For the artist herself, there was so much more. She could be alternatively minimal and maximal, geometric and gestural, a weaver in and out of styles with amazing fluidity. Seen in her Springs studio or out and about in East Hampton with a bandanna hair kerchief and jeans or in the city in a skirt, sweater set, and pearls, she had an equal balance of bohemian and classic metropolitan style.
She was born in Boston but moved to New York in 1927 to study art at the Grand Central Art School and the Art Students League. By 1933, she was in one of the first classes at Hans Hofmann’s school, following him to Provincetown for summers as well. Although she considered studying illustration, “what I found out very quickly was you can only be a painter and nothing else if you’re going to be a painter.” From the beginning, she was respected for her work, yet lost out on Works Progress Administration commissions because she had a phone, considered a luxury at the time.
She was already married to Maurice Berezov by this time, having met him at Grand Central Art School. They had two cold-water flats in the city, living in one and painting in another.
Although she took classes at the Hofmann school and was friendly with many artists, she said that from her childhood she considered herself an isolationist. “I never like working with a group, in a group at all. I just couldn’t think.”
Before Hofmann, Fine was an academic naturalist. “I felt that one should have a grounding in academic painting,” which is why she attended the Art Students League, “at least one had to know what it was in order to overcome it.”
At the same time, once she became an abstract artist the transformation was complete. “For a thing to be abstract meant to me that you had to feel strongly enough about it to turn your back on realism and do everything necessary in an abstract way to put across a feeling which meant being totally abstract or non-objective.” Her very first solo show in the 1940s was a group of paintings of amorphic forms floating in space that critics at the time likened to work by Joan Miro, but that she said were more akin to that of Alexander Calder.
Fine met Krasner through Hofmann’s classes and through her met Jackson Pollock. They all became well acquainted, first in Provincetown and then in East Hampton. As much as she admired Pollock’s work, she continued to explore her forms in space subject matter for some time, “space, movement, form, and with always the big question of keeping, maintaining the first plane of the picture” were her preoccupations at the time, she said.
Back in the city, Fine and her husband, who had been based in the uptown gallery world, moved down to East 10th Street in the midst of all of the artists with studios there. “Bill de Kooning next door, and Esteban Vicente above him, and [Landes] Lewitan and Milton Resnick. . . . Resnick had the largest studio in the neighborhood.

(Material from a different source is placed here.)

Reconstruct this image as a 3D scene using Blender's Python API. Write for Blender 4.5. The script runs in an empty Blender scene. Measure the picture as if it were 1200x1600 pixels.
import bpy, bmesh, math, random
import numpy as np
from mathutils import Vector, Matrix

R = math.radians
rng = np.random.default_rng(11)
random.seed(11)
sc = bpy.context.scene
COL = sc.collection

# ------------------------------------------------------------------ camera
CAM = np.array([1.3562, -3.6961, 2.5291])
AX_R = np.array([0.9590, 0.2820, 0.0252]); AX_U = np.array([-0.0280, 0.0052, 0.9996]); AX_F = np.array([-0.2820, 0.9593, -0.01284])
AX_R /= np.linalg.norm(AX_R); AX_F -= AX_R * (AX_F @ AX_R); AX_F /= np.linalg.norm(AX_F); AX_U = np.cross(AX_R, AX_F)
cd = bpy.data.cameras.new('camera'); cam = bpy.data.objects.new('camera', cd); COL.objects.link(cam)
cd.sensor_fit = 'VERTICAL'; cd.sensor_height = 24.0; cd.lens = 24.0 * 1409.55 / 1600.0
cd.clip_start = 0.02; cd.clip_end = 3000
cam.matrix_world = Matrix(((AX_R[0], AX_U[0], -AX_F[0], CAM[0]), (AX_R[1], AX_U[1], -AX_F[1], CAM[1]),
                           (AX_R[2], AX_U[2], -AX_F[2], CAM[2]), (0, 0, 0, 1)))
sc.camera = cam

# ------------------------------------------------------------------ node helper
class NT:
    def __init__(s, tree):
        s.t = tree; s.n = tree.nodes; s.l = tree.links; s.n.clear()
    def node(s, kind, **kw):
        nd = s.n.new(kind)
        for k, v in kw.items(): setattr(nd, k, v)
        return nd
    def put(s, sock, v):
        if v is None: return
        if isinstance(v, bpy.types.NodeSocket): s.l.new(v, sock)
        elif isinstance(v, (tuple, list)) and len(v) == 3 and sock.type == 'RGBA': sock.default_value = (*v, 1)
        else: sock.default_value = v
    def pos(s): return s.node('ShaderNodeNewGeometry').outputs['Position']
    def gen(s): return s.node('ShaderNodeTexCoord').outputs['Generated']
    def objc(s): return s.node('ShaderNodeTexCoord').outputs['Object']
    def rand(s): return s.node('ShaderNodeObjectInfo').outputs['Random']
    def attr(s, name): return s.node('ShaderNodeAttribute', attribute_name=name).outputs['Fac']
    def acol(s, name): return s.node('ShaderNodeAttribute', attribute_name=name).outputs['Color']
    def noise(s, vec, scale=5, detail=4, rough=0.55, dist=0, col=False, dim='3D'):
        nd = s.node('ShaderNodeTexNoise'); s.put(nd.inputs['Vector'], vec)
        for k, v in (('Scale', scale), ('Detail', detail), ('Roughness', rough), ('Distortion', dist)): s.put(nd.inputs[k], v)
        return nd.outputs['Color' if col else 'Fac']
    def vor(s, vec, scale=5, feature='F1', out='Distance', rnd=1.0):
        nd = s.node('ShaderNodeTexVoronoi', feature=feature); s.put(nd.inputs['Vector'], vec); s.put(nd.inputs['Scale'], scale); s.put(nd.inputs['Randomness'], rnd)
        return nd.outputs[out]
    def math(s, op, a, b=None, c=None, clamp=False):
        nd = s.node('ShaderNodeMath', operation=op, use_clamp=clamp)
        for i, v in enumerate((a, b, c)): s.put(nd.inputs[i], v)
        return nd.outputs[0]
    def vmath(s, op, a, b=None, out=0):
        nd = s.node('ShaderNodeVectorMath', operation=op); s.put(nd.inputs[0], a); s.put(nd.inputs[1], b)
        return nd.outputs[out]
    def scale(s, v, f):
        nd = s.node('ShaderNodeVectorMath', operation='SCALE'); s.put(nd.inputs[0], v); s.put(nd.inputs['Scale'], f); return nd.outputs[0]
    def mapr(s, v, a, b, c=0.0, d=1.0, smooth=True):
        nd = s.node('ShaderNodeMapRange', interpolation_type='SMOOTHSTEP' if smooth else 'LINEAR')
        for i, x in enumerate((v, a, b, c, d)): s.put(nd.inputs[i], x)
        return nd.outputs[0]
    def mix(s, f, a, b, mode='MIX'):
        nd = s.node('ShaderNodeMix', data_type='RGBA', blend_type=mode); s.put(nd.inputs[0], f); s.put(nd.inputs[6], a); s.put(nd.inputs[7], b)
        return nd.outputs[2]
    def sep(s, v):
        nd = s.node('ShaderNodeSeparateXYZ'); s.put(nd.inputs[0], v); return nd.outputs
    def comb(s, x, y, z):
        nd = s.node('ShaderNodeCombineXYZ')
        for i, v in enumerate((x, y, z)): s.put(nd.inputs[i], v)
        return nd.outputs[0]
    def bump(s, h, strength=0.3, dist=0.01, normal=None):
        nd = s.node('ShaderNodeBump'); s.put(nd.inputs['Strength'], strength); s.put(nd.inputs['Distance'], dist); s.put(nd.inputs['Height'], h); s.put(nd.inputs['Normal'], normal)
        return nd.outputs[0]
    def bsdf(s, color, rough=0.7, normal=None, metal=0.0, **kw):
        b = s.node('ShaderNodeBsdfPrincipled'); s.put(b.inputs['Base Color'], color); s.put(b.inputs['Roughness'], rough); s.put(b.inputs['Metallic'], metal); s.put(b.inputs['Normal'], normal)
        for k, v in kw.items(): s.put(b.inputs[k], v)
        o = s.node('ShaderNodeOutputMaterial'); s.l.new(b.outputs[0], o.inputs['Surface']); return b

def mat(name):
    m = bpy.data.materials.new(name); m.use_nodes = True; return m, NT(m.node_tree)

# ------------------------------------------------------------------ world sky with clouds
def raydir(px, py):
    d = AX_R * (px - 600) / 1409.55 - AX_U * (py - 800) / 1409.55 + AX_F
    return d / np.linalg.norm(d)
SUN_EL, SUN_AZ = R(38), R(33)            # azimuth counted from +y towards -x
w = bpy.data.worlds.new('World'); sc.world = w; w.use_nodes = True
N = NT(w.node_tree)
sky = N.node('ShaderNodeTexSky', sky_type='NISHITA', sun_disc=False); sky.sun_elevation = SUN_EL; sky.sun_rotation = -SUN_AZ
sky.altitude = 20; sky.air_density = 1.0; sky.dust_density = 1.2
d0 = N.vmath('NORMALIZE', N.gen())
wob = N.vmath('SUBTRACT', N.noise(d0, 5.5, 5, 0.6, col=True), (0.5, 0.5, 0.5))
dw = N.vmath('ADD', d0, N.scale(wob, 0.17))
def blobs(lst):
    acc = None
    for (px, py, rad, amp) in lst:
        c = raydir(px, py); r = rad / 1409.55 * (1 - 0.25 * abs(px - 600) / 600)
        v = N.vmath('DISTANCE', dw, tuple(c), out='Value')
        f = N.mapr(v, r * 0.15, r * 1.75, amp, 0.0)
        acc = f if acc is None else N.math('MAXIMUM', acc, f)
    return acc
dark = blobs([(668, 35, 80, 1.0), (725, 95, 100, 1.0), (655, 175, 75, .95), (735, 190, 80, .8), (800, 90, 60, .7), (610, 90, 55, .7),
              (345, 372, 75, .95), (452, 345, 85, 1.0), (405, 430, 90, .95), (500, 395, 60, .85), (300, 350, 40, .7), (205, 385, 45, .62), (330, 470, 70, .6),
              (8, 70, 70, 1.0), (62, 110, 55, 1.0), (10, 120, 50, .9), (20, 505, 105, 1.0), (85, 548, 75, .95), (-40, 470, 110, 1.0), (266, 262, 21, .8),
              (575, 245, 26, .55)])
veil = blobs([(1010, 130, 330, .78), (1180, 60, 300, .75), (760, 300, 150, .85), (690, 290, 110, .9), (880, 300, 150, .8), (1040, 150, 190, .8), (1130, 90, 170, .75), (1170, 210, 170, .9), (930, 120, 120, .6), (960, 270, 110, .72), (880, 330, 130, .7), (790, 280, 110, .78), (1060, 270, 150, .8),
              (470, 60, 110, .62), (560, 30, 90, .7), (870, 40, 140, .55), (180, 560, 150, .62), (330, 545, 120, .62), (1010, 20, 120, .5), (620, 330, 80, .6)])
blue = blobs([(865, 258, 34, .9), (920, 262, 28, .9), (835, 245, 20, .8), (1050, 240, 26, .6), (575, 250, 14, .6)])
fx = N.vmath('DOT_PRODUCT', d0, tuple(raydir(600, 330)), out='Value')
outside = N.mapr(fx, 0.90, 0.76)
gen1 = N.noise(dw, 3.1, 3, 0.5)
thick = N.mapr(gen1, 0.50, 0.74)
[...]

I think it was one inch larger than Elaine de Kooning’s, or it might have been the other way around — I don’t know. There was all that kind of discussion. But it was a lot of fun. People were painting for the fun of it. And there was a certain release there that I didn’t get anywhere else. And I think it had to do with these people dropping in that I found were real people.”
She was aware that she was painting with a frame of reference that differed from the psychological and Surrealist themes of many of these painters. It made her want to try it. “What I mean by trying it was painting with complete release as if I’d been through a session with a psychiatrist. So I really did that and had great fun doing it.” Still, she found she could not let go of her underlying structure to be fully Abstract Expressionist. “I couldn’t paint a picture that was a scribble.”
The painterly surface that resulted was something that stayed with her after her experiments, as did using house paint. It was “the only way to get the brush to flow in a certain way and to get enough pigment in there,” she said.
At her first meeting at the Club, Lewitan, who was known for being strident and difficult, told her that he was the only member who voted against her membership. “It was supposed to be unanimous, whoever was brought in, but they allowed me to come in anyway.” She found those years and the talks exciting, but tired of the city by 1954, when she decamped to a one-room house and studio in Springs for eight years, apart from her husband, who came out on weekends.
Even with the return of figuration in the 1960s, she was resolute in her devotion to abstraction. “There’s so much that’s still unexplored in the realm of the non-objective and the abstract. And I feel that I sort of owe it to myself because I know quite a bit about it and I think because I do I want to know a little bit more. I want to know what I don’t know.”
Fine died at the age of 83 in a nursing home in Southampton and was buried at Green River Cemetery in Springs along with several of her artist friends.